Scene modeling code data
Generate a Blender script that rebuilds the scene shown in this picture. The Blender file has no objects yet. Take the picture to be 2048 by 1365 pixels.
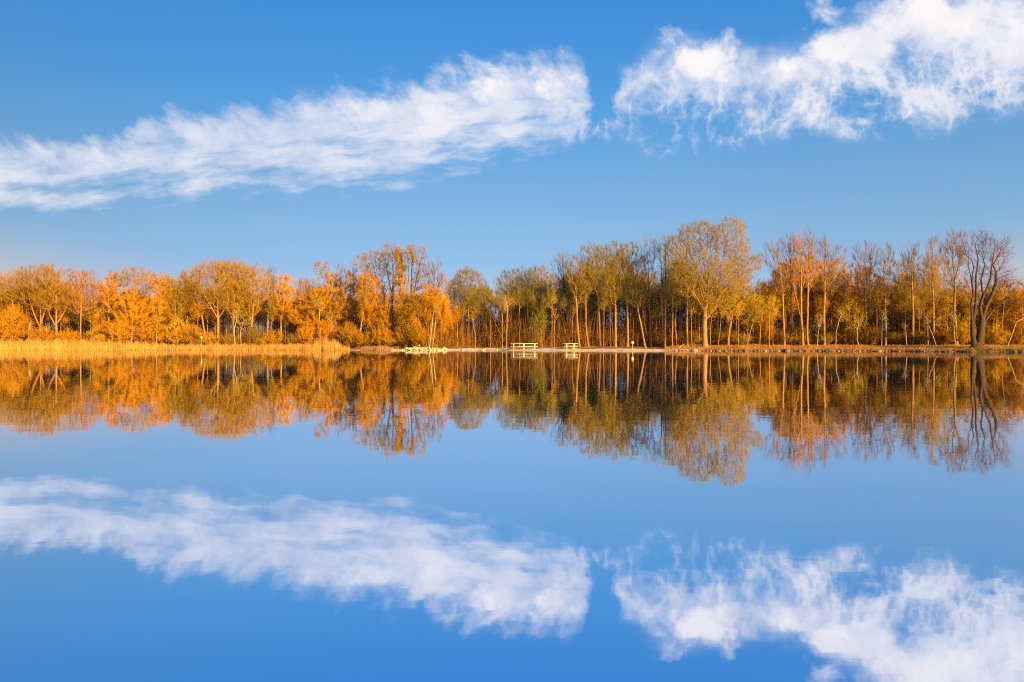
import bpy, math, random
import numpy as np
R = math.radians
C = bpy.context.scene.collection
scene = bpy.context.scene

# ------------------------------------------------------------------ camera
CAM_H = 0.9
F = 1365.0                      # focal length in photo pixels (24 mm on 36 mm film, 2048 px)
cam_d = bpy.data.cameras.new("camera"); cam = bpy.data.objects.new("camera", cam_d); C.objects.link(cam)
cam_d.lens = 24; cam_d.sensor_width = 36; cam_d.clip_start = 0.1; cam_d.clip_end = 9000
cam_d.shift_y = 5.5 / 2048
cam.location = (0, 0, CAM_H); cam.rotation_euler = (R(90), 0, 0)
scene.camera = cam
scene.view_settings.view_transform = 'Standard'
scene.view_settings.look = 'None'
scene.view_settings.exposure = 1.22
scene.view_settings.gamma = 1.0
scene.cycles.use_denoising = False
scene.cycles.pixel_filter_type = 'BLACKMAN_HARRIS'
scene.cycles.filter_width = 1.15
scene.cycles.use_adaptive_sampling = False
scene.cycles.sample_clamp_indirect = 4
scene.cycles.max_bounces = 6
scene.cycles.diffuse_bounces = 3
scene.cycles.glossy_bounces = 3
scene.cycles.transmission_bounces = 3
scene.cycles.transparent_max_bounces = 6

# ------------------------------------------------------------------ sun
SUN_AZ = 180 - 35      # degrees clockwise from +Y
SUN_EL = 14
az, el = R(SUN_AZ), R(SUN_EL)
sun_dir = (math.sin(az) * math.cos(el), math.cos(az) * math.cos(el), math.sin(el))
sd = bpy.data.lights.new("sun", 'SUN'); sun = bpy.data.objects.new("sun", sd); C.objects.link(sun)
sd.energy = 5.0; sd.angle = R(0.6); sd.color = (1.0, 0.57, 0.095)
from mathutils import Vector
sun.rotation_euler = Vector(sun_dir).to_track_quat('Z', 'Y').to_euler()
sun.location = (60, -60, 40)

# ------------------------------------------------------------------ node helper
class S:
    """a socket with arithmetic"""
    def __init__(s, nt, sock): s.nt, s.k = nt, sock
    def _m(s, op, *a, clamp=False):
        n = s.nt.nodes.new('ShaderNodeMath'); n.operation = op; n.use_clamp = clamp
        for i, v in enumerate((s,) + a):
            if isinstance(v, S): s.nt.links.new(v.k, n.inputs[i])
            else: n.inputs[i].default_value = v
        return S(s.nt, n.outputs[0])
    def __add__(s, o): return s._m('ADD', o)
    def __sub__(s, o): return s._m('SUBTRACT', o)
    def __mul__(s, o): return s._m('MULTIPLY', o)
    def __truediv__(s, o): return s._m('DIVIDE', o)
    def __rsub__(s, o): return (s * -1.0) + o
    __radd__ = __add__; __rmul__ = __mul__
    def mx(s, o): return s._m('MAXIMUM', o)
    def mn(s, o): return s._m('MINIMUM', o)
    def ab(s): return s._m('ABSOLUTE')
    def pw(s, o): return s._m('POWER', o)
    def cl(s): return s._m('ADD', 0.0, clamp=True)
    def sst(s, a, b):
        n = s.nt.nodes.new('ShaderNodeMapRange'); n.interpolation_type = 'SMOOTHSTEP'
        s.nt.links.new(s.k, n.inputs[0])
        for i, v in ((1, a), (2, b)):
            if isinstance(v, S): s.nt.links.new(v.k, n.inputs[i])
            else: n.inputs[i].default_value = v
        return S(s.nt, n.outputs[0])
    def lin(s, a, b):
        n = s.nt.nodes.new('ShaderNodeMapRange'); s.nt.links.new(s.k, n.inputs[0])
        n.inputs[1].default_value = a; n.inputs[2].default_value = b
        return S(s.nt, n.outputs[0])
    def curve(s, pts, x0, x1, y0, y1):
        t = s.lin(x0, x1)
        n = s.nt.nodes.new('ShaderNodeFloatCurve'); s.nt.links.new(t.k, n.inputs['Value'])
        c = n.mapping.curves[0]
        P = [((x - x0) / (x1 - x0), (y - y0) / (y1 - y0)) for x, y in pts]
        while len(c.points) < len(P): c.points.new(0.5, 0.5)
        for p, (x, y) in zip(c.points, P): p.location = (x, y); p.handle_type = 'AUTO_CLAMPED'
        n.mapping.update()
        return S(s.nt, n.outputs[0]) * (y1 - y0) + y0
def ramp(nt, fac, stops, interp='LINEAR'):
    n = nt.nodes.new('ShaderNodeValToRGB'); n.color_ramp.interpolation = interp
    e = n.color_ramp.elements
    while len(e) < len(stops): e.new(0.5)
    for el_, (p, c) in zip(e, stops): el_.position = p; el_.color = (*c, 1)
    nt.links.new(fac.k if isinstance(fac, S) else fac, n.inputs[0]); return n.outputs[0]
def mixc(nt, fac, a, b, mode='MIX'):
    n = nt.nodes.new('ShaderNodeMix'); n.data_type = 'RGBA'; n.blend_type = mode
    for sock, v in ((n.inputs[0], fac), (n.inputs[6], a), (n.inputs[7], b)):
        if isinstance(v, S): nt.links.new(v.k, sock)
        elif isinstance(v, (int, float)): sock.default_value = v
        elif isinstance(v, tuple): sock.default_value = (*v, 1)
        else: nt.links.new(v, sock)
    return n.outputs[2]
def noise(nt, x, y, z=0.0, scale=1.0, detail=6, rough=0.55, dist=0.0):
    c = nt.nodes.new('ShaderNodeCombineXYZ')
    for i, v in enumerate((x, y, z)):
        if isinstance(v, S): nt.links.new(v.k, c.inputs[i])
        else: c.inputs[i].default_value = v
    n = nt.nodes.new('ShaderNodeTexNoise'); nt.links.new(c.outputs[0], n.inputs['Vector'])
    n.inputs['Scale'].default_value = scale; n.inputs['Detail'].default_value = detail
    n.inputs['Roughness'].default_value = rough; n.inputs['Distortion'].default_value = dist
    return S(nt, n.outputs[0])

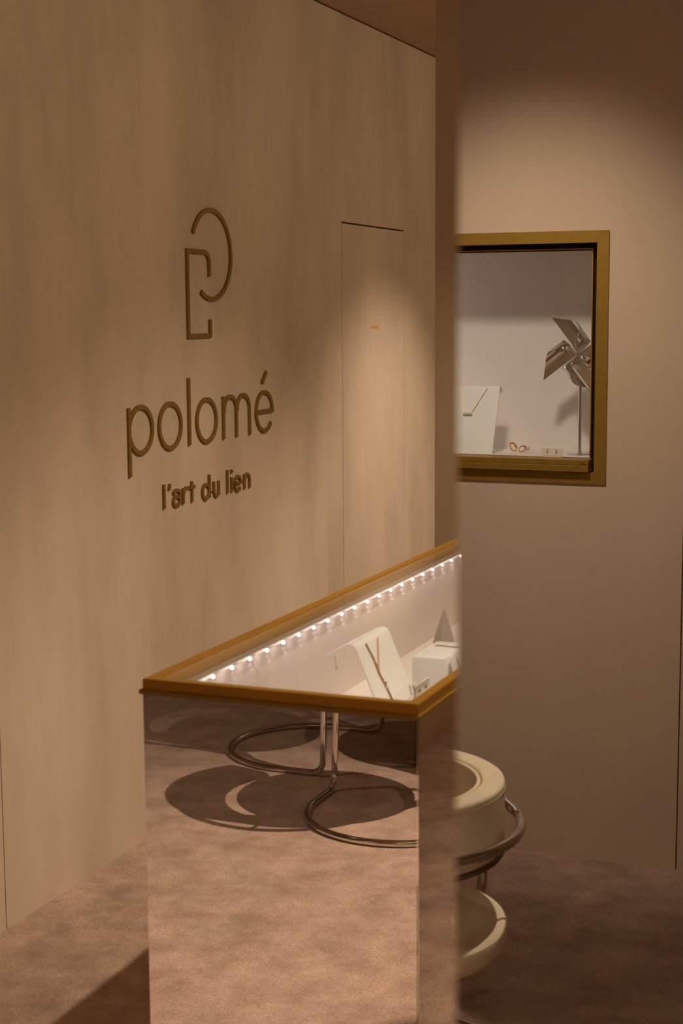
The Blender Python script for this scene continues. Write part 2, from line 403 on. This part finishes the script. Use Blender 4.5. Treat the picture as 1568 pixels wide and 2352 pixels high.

• TO DO
Which lines contain the word "from"? Copy each of them.

• TASK ANSWER
SUN_AZ = 180 - 35      # degrees clockwise from +Y
from mathutils import Vector
The Blender Python script for this scene continues. Write part 2, from line 403 on. This part finishes the script. Use Blender 4.5. Treat the picture as 1568 pixels wide and 2352 pixels high.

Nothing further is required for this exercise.